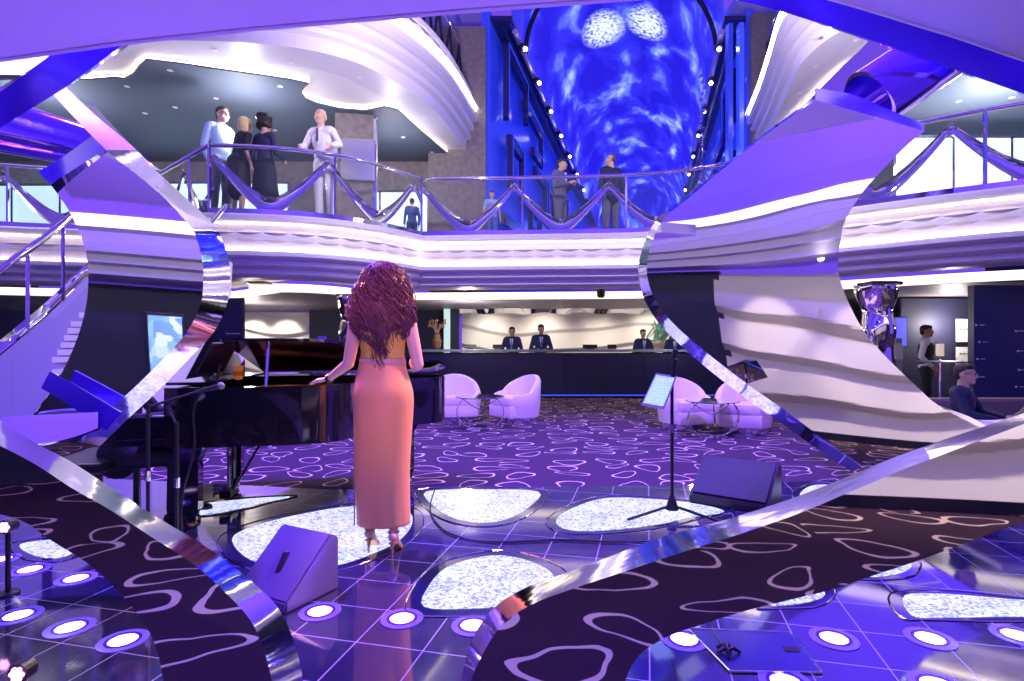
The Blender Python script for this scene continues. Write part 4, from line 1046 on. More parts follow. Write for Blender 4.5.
    if legs[0] == 'trousers':
        l_ = [('e', J['pel'] + V((0, 0, -.02)), (.178, .13, .13))]
        for S_ in 'LR': l_ += [('c', J['hi' + S_], J['kn' + S_], .100, .072), ('c', J['kn' + S_], J['an' + S_] + V((0, 0, .02)), .070, .058)]
        blob('trousers', l_, legs[1], r, voxel)
    elif legs[0] == 'skirt':
        mb = MB(); mb.lathe([(.15, J['pel'].z + .08), (.19, J['pel'].z - .08), (.22, .55), (.25, .42)], (J['pel'].x, J['pel'].y, 0), 20, 1, .8); mb.build('skirt', legs[1], r, smooth=True)
    sm = M['black']
    for S_ in 'LR':
        an = J['an' + S_]; ft = V(J.get('fd' + S_) or (0, -1, 0)); blob('shoe', [('c', an + V((0, 0, -.045)) - ft * .035, an + V((0, 0, -.055)) + ft * .14, .044, .036), ('c', an + V((0, 0, -.03)), an + V((0, 0, .01)), .042, .042)], sm, r, .012, 1)
    hm = mat('hair', hair[1], .55, noise=.4, nscale=60)
    def sphero(c, rr): return ('e', hx(*c), rr, 0, 0, yaw)
    if hair[0] == 'short': h_ = [sphero((0, -.022, .082), (.072, .066, .042)), sphero((0, .028, .048), (.083, .090, .085)), sphero((0, .06, 0), (.070, .055, .075))]
    elif hair[0] == 'balding': h_ = [sphero((0, .055, .012), (.080, .058, .065)), sphero((.0, .03, .055), (.075, .08, .072))]
    elif hair[0] == 'bob': h_ = [sphero((0, -.03, .08), (.085, .07, .045)), sphero((0, .03, .045), (.098, .105, .092)), sphero((0, .05, -.03), (.100, .085, .105))]
    elif hair[0] == 'curly': h_ = [sphero((0, .035, .04), (.115, .12, .11))] + [('e', hx(.10 * cos(q * 2.4) , .04 + .09 * sin(q * 2.4), .04 + .09 * sin(q * 1.3)), (.04, .04, .04)) for q in range(24)]
    elif hair[0] == 'bun': h_ = [sphero((0, -.022, .080), (.072, .066, .042)), sphero((0, .028, .045), (.083, .090, .082)), sphero((0, .12, .05), (.04, .04, .04))]
    blob('hair', h_, hm, r, .011, 2)
    ew, ed = mat('eye_white', (.8, .8, .8), .3), mat('iris', (.03, .02, .01), .2)
    for sx in (-1, 1):
        e = MB().ball(hx(sx * .032, -.074, .008), .0125, 10, 8).build('eye', ew, r, smooth=True); MB().ball(hx(sx * .032, -.083, .008), .006, 8, 6).build('iris', ed, e)
    MB().tube([hx(-.024, -.0905, -.058), hx(0, -.094, -.057), hx(.024, -.0905, -.058)], .004, 6).build('lips', mat('lips', (.45, .15, .13), .4), r)
    if glasses:
        mb = MB()
        for sx in (-1, 1): mb.tube([hx(sx * .034 + .024 * cos(q * pi / 6), -.098, .006 + .017 * sin(q * pi / 6)) for q in range(13)], .0028, 6); mb.tube([hx(sx * .058, -.096, .01), hx(sx * .082, .0, .01)], .0028, 6)
        mb.build('glasses', M['black'], r)
    if shirt is not None:   # shirt front and tie shown in the opening of the jacket
        c = J['che']; ns = V((0, -1, 0)); y = -.122
        def sp(x, z, e=0): return c + V((x, y - e - .02 * (1 - abs(z) * 3), z))
        MB().sweep([[sp(-.045, .17), sp(0, .17, .01), sp(.045, .17)], [sp(-.035, .08), sp(0, .08, .012), sp(.035, .08)], [sp(-.004, -.08), sp(0, -.08, .012), sp(.004, -.08)]]).build('shirt_front', shirt, r, fix=False)
        MB().tube([nek + V((-.05, -.045, .01)), nek + V((-.02, -.085, -.035)), nek + V((.02, -.085, -.035)), nek + V((.05, -.045, .01)), nek + V((.03, .06, .03)), nek + V((-.03, .06, .03)), nek + V((-.05, -.045, .01))], .014, 8).build('collar', shirt, r)
        if tie is not None:
            MB().slab([sp(-.012, .165, .022), sp(.012, .165, .022), sp(.020, -.02, .026), sp(0, -.06, .026), sp(-.020, -.02, .026)], (0, -.006, 0)).build('tie', tie, r)
    return r
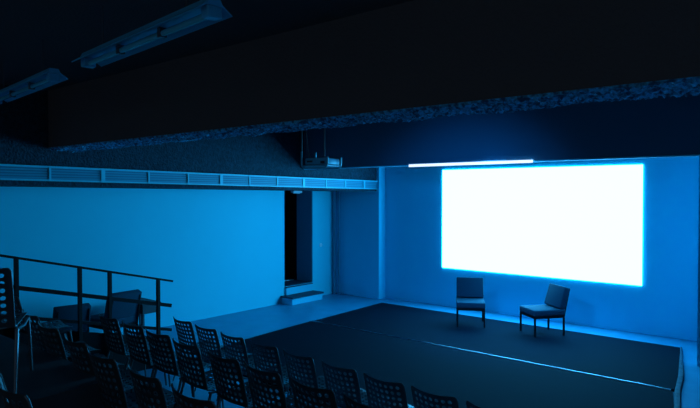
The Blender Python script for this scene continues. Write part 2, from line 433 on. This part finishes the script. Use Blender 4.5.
def make_chair(label):
    t = thing('perforated_chair', label, 'chair', (0, 0, 0), 0, 'perforated metal audience chairs')
    obj('backrest', perf_plate(7, 7, BW, .425, .024, .024, backf, .32), M['alu'], t, True)
    obj('seat', perf_plate(7, 7, SW, .42, .024, .02, seatf, .31, round_bottom=True), M['alu'], t, True)
    for s in (-1, 1):
        bm = bmesh.new()   # edge flange following the backrest side
        pts = [Vector(backf(s * BW / 2, v)) + Vector((s * .004, 0, 0)) for v in [.0, .08, .16, .24, .32, .395]]
        pts.append(Vector(backf(s * (BW / 2 - .008), .416)))
        tube(bm, [(s * SW / 2, .04, .41)] + pts, .0065, 8); obj('back_rim', bm, M['alu'], t, True)
        bm = bmesh.new(); tube(bm, [(s * .225, .40, .40), (s * .232, .20, .385), (s * .228, -.02, .40)], .011, 8); obj('side_rail', bm, M['alu'], t, True)
        bm = bmesh.new(); tube(bm, [(s * .225, .385, .40), (s * .232, .41, .2), (s * .236, .43, .0)], [.013, .012, .009], 8); obj('leg', bm, M['alu'], t, True)
        bm = bmesh.new(); tube(bm, [(s * .228, -.0, .40), (s * .232, -.06, .2), (s * .236, -.12, .0)], [.013, .012, .009], 8); obj('leg', bm, M['alu'], t, True)
    bm = bmesh.new(); tube(bm, [(-.24, .2, .385), (0, .2, .372), (.24, .2, .385)], .009, 8); obj('cross_bar', bm, M['alu'], t, True)
    return t
ORD = ['leftmost', 'second from the left', 'third from the left', 'fourth from the left', 'fifth from the left', 'sixth from the left', 'seventh from the left', 'eighth from the left', 'ninth from the left']
proto = None
def chair(x, y, z, a, label, group):
    global proto
    if proto is None:
        proto = make_chair(label); proto.location = (x, y, z); proto.rotation_euler = (0, 0, a); proto['group'] = group; return proto
    return dup(proto, (x, y, z), a, label, group)
# top right corner of each backrest, (x, y) -- the chair's origin lies a little ahead of it
def from_corner(cx, cy, a):
    lx, ly = BW / 2, -.03 - .16 * .41 - .14 * .17
    return cx - (lx * math.cos(a) - ly * math.sin(a)), cy - (lx * math.sin(a) + ly * math.cos(a))
r1 = [(-1.412, .365), (-1.300, .370), (-1.187, .3755), (-1.062, .379), (-.942, .383), (-.812, .387), (-.686, .391), (-.563, .393), (-.438, .397)]
for i, (a_, b_) in enumerate(r1):
    Y = 1.575 / b_; an = TILT + random.uniform(-.03, .03); x, y = from_corner(a_ * Y, Y, an)
    chair(x, y, 0, an, 'perforated metal chair in the front row, ' + ('rightmost in view' if i == 8 else ORD[i]), 'front row of perforated chairs')
r2 = [(-1.816, .412), (-1.666, .416), (-1.52, .420), (-1.38, .430), (-1.207, .437), (-1.053, .4415), (-.877, .4455), (-.71, .452)]
for i, (a_, b_) in enumerate(r2):
    Y = 1.325 / b_; an = TILT + random.uniform(-.03, .03); x, y = from_corner(a_ * Y, Y, an)
    chair(x, y, .25, an, 'perforated metal chair in the second row, ' + ('rightmost, only its top edge in view' if i == 7 else ORD[i]), 'second row of perforated chairs')
r3 = [(-2.599, 0.427), (-2.412, .483), (-2.241, .508), (-2.026, .528), (-1.83, .549), (-1.574, .560), (-1.309, .570)]
for i, (a_, b_) in enumerate(r3):
    Y = 1.075 / b_; an = math.radians(-6.5) + random.uniform(-.03, .03); x, y = from_corner(a_ * Y, Y, an)
    chair(x, y, .50, an, 'perforated metal chair in the third row, ' + (ORD[i] if i < 6 else 'rightmost in view'), 'third row of perforated chairs')
x, y = from_corner(-2.539, 1.007, math.radians(-7)); chair(x, y, .75, math.radians(-7), 'perforated metal chair in the bottom left corner, nearest row', 'fourth row of perforated chairs')
# lone chair on the raised landing at the left edge
x, y = from_corner(-4.152, 1.551, math.radians(58))
chair(x, y, 1.086, math.radians(58), 'perforated metal chair cut off by the left edge, higher than all others beside the railing', 'chair on the raised landing')

# ------------------------------------------------------------------ upholstered lounge chairs
def lounge(label, loc, rotz, first=None, group=None):
    if first: return dup(first, loc, rotz, label, group)
    t = thing('lounge_chair', label, 'chair', loc, rotz, group)   # faces local -y
    bm = bmesh.new(); box(bm, -.25, .25, -.29, .28, .335, .435, .018, seg=3); obj('seat', bm, M['fabric'], t, True)
    bm = bmesh.new(); box(bm, -.245, .245, -.055, .055, 0, .37, .018, seg=3, mtx=Matrix.Translation((0, .225, .438)) @ Matrix.Rotation(math.radians(-17), 4, 'X'))
    obj('backrest', bm, M['fabric'], t, True)
    bm = bmesh.new(); box(bm, -.245, .245, -.282, -.26, .295, .334, .003); box(bm, -.245, .245, .25, .272, .295, .334, .003)
    box(bm, -.245, -.223, -.26, .25, .295, .334, .003); box(bm, .223, .245, -.26, .25, .295, .334, .003); obj('seat_frame', bm, M['black'], t)
    for x in (-.232, .232):
        for y in (-.268, .262):
            bm = bmesh.new(); box(bm, x - .014, x + .014, y - .014, y + .014, 0, .296, .002); obj('leg', bm, M['black'], t)
    for x in (-.23, .23):
        bm = bmesh.new(); beam_between(bm, (x, .266, .30), (x * .9, .375, .74), .022, .014); obj('back_stay', bm, M['black'], t)
    return t
FZ = .03
lc = lounge('dark upholstered chair on the stage, the left one, facing the seats', (-5.13, 9.62, FZ), math.radians(30), group='lounge chairs on the stage')
lounge('dark upholstered chair on the stage, the right one, turned sideways', (-3.86, 9.77, FZ), math.radians(-37.5), lc, 'lounge chairs on the stage')
lounge('upholstered chair behind the railing, its square back showing', (-8.78, 4.76, 0), math.radians(-85), lc, 'lounge chairs by the left wall').scale = (1.12, 1.0, 1.10)
lounge('upholstered chair behind the railing, nearest the left edge', (-8.72, 4.00, 0), math.radians(-98), lc, 'lounge chairs by the left wall')

# ------------------------------------------------------------------ table by the left wall
t = thing('side_table', 'dark table behind the end of the railing by the left wall', 'table', (-8.74, 5.24, 0), 0)
bm = bmesh.new(); box(bm, -.30, .30, -.17, .17, .62, .645, .004); obj('tabletop', bm, M['wood_d'], t)
bm = bmesh.new(); box(bm, -.28, .28, -.15, .15, .48, .619, .004); obj('apron', bm, M['wood_d'], t)
for x in (-.27, .27):
    for y in (-.14, .14):
        bm = bmesh.new(); box(bm, x - .02, x + .02, y - .02, y + .02, 0, .479, .003); obj('leg', bm, M['wood_d'], t)

# ------------------------------------------------------------------ railing
t = thing('handrail', 'black metal railing with three bars descending beside the chairs', 'railing', (-7.2, 4.63, 0))
O = Vector((-7.2, 4.63, 0)); rd = Vector((.057, .998, 0)); SL = -.244
def rp(s, z): return rd * s + Vector((0, 0, z + SL * s))
for name, z, s1, wd, hg in (('top_rail', 1.205, .16, .045, .028), ('middle_rail', .86, .14, .03, .05), ('lower_rail', .52, .14, .03, .04)):
    bm = bmesh.new(); beam_between(bm, rp(-3.6, z), rp(s1, z), wd, hg); obj(name, bm, M['black'], t)
for s in (-.06, -.74, -1.12, -1.84, -2.9):
    p = rp(s, 1.20); bm = bmesh.new(); box(bm, p.x - .022, p.x + .022, p.y - .022, p.y + .022, 0, p.z, .003); obj('post', bm, M['black'], t)
p0, p1 = rp(-3.6, 0), rp(.14, 0)
bm = bmesh.new(); q = [(p0.x, p0.y, 0), (p1.x, p1.y, 0), (p1.x, p1.y, .40 + SL * .14), (p0.x, p0.y, .40 + SL * -3.6)]
a = [bm.verts.new((x - .03, y, z)) for x, y, z in q]; b = [bm.verts.new((x - .045, y, z)) for x, y, z in q]
bm.faces.new(a); bm.faces.new(b[::-1])
for i in range(4): bm.faces.new((a[i], a[(i + 1) % 4], b[(i + 1) % 4], b[i]))
obj('side_panel', bm, M['black'], t)
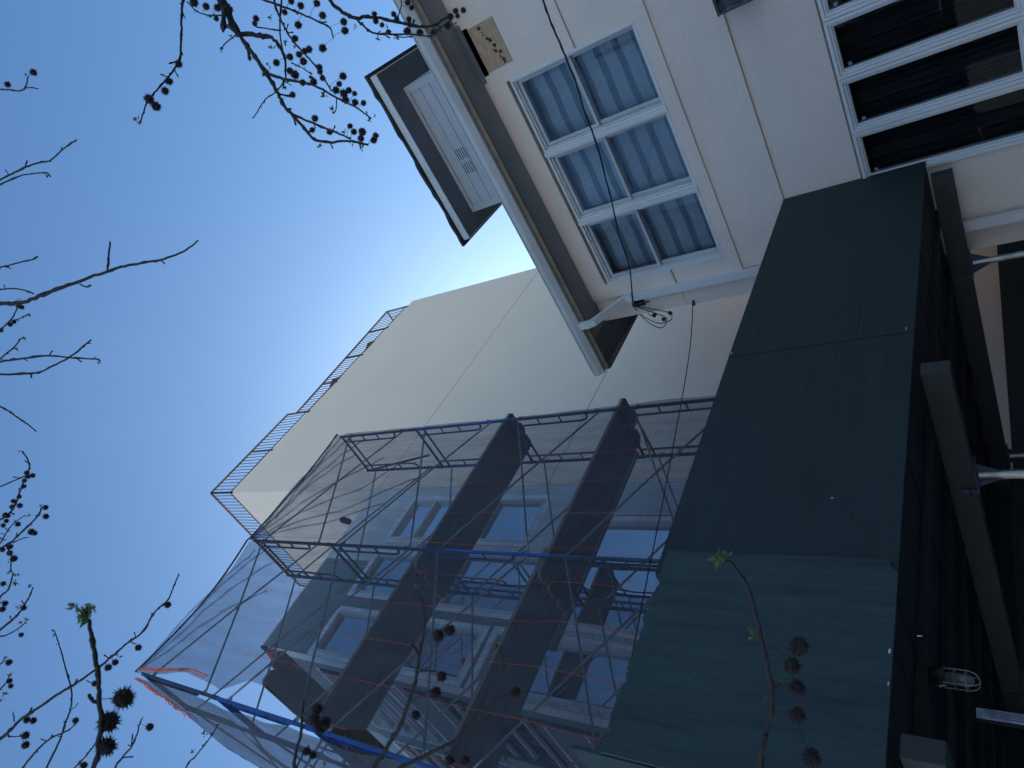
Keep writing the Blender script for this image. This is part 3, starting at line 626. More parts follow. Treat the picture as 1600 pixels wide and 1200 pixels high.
# street side parapet, taller
mb = MB(); mb.box(-3.22, XP-.025, 1.16, 1.18, gz(.67), gz(2.05)); mb.build('parapet_panel', M['shed2'], shed)
mb = MB(); mb.box(-5.7, -3.32, 1.14, 1.158, gz(.67), gz(2.62)); mb.build('parapet_panel', M['shed2'], shed)
for i in range(4): mb = MB(); mb.box(-8.15-2.45*i, -5.71-2.45*i, 1.14, 1.158, gz(.67), gz(2.62)); mb.build('parapet_panel', M['shed2'], shed)
mb = MB(); 
for yy in (1.25, 2.3, 3.4, 4.5, 5.6, 6.6): mb.box(XP-.11, XP-.022, yy, yy+.09, gz(.72), gz(1.8))
for xx in (-4.4, -6.8, -9.2): mb.box(xx, xx+.09, 1.19, 1.28, gz(.72), gz(2.5))
mb.build('parapet_stud', M['deckwood'], shed)
mb = MB(); yy = 1.2
while yy < 6.75: mb.box(-16, XP-.03, yy, yy+.235, gz(.672)+.003*((int(yy*7)) % 3), gz(.72)); yy += .24
mb.build('deck', M['deckwood'], shed)
def ibeam(y, z0, z1, x0, x1):
    mb = MB(); c = .052
    mb.box(x0, x1, y-c, y+c, z1-.01, z1); mb.box(x0, x1, y-c, y+c, z0, z0+.01); mb.box(x0, x1-.02, y-.004, y+.004, z0+.01, z1-.01)
    return mb.build('steel_beam', M['beam'], shed)
def timber(y, z0, z1, x0, x1):
    mb = MB(); mb.box(x0, x1, y-.05, y+.05, z0, z1); return mb.build('stringer_beam', M['beam'], shed, bevel=.004)
for y in (6.48, 3.83, 1.47): timber(y, gz(.47), gz(.627), -16, XP-.005)
mb = MB()
for i in range(22): x = -3.5-.6*i; mb.box(x, x+.05, 1.2, 6.7, gz(.628), gz(.671))
mb.build('joist', M['deckwood'], shed)
def post(x, y):
    mb = MB(); mb.tube([(x,y,0),(x,y,gz(.45))], .03, 14); mb.box(x-.1, x+.1, y-.1, y+.1, 0, .012); o = mb.build('post', M['galv'], shed, smooth=False)
    mb = MB(); z = gz(.469); mb.box(x-.11, x+.11, y-.07, y+.07, z-.012, z)
    for s in (-1, 1): mb.prism([(x+s*.031,z-.013),(x+s*.105,z-.013),(x+s*.031,z-.15)], 1, y-.004, y+.004); mb.prism([(y+s*.031,z-.013),(y+s*.068,z-.013),(y+s*.031,z-.15)], 0, x-.004, x+.004)
    for s in (-1, 1): mb.box(x-.11, x-.07, y+s*.058-.006, y+s*.058+.006, z, z+.09); mb.tube([(x-.09,y+s*.05,z+.04),(x-.09,y+s*.12,z+.04)], .008, 6)
    mb.build('gusset_head', M['navy'], o)
for x in (-3.95, -6.4, -8.85, -11.3):
    for y in (6.48, 3.83, 1.47): post(x, y)
mb = MB()
for i in range(3):
    x = -3.95-2.45*i; mb.tube([(x,3.83,.5),(x-2.45,3.83,1.9)], .016, 6); mb.tube([(x,6.48,.5),(x-2.45,6.48,1.9)], .016, 6)
for x in (-3.95,-6.4): mb.tube([(x,3.83,gz(-.2)),(x,6.48,gz(-.2))], .018, 6)
mb.build('tie_bar', M['brace'], shed)

# hoarding along the plot below the shed
hd = thing('hoarding', 'dark green plywood hoarding under the sidewalk shed', 'hoarding', (-8, 7, 0))
for i in range(9): MB().box(XC+.10, XC+.12, 2.9+1.22*i, 2.9+1.22*(i+1)-.004, 0, gz(.52 if i < 3 else .46)).build('panel', M['shed'], hd)
MB().box(XC+.03, XC+.098, 2.9, 13.8, gz(.36), gz(.43)).build('rail', M['deckwood'], hd)
MB().box(XC+.122, -4.3, 13.4, 13.42, 0, gz(.6)).build('gate', M['deckwood'], hd)
lb = onX(1567, 1103, -4.6)
mb = MB(); mb.box(-4.6, -4.59, lb.y-.10, lb.y-.04, lb.z-.13, lb.z+.13); 
for k in range(4): mb.box(-4.59, -4.5885, lb.y-.088+k*.012, lb.y-.084+k*.012, lb.z-.1, lb.z+.06+.01*k, 1)
mb.box(-4.62, -4.601, lb.y-.11, lb.y-.03, lb.z-.15, gz(.62), 2)
tag(mb.build('notice_plate', [M['label'], M['navy'], M['deckwood']]), 'small pale blue notice plate hanging under the shed deck', 'notice')

# caged lamp under the shed
lp = onX(1500, 1062, -3.8); lt = thing('caged_lamp', 'wire caged jar lamp under the dark shed deck', 'lamp', (lp.x, lp.y, gz(.66)))
mb = MB(); mb.tube([(lp.x,lp.y,gz(.668)),(lp.x,lp.y,gz(.63)),(lp.x,lp.y,gz(.60))], [.05,.05,.04], 14); mb.build('lamp_base', M['black'], lt)
mb = MB(); mb.tube([(lp.x,lp.y,gz(.60)),(lp.x,lp.y,gz(.52)),(lp.x,lp.y,gz(.49)),(lp.x,lp.y,gz(.475))], [.032,.032,.026,.01], 14); mb.build('jar', M['lampglass'], lt, smooth=True)
mb = MB()
for k in range(4):
    a = k*math.pi/2+.6; c, s_ = math.cos(a)*.052, math.sin(a)*.052
    mb.tube([(lp.x+c,lp.y+s_,gz(.61)),(lp.x+c,lp.y+s_,gz(.50)),(lp.x+c*.8,lp.y+s_*.8,gz(.47)),(lp.x+c*.4,lp.y+s_*.4,gz(.455)),(lp.x,lp.y,gz(.452))], .003, 5)
for z in (.56, .51): mb.tube([(lp.x+.052*math.cos(a*math.pi/8),lp.y+.052*math.sin(a*math.pi/8),gz(z)) for a in range(17)], .003, 5, cap=False)
mb.build('wire_cage', M['brace'], lt)

# ------------------------------------------------------------------ cables
A = Vector((-3.80, YH-.10, gz(3.93))); B = onY(848, 0, 2.6)
sv = thing('service_cable', 'black overhead service cable sagging to the corner of the stucco house', 'cable', A)
def cr(pts, n=6):
    pts = [Vector(p) for p in pts]; q = [pts[0]*2-pts[1]]+pts+[pts[-1]*2-pts[-2]]; out = []
    for i in range(1, len(q)-2):
        for k in range(n):
            t = k/n; a, b, c, d = q[i-1:i+3]
            out.append(.5*((2*b)+(c-a)*t+(2*a-5*b+4*c-d)*t*t+(3*b-a-3*c+d)*t**3))
    return out+[pts[-1]]
cpx = [(990,466,6.7),(984,420,6.5),(968,370,6.34),(957,320,6.18),(948,285,6.06),(938,245,5.92),(925,205,5.78),(912,170,5.66),(900,130,5.52),(882,85,5.36),(868,52,5.24),(857,25,5.15),(848,-2,5.05),(838,-60,4.85),(825,-160,4.5)]
cp = [onY(*p) for p in cpx]; cp[0] = A
last = cp[-1]; cp += [last+Vector((1.6,-.75,-.05)), last+Vector((4.5,-2.2,.5)), last+Vector((9,-4.6,2.4))]
pts = cr(cp, 8)
mb = MB(); mb.tube([p+Vector((0,.002*math.sin(i*1.1),.002*math.cos(i*1.1))) for i, p in enumerate(pts)], .0075, 7)
mb.tube([p+Vector((0,.005*math.cos(i*.4),.005*math.sin(i*.4))) for i, p in enumerate(pts)], .005, 6); mb.build('cable', M['cable'], sv)
mb = MB()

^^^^

| Problem statement |
Collect the complete line wherever the string "Write" appears in the records.

| The response |
The Blender Python script for this scene continues. Write part 4, from line 1046 on. More parts follow. Write for Blender 4.5.
The Blender Python script for this scene continues. Write part 2, from line 433 on. This part finishes the script. Use Blender 4.5.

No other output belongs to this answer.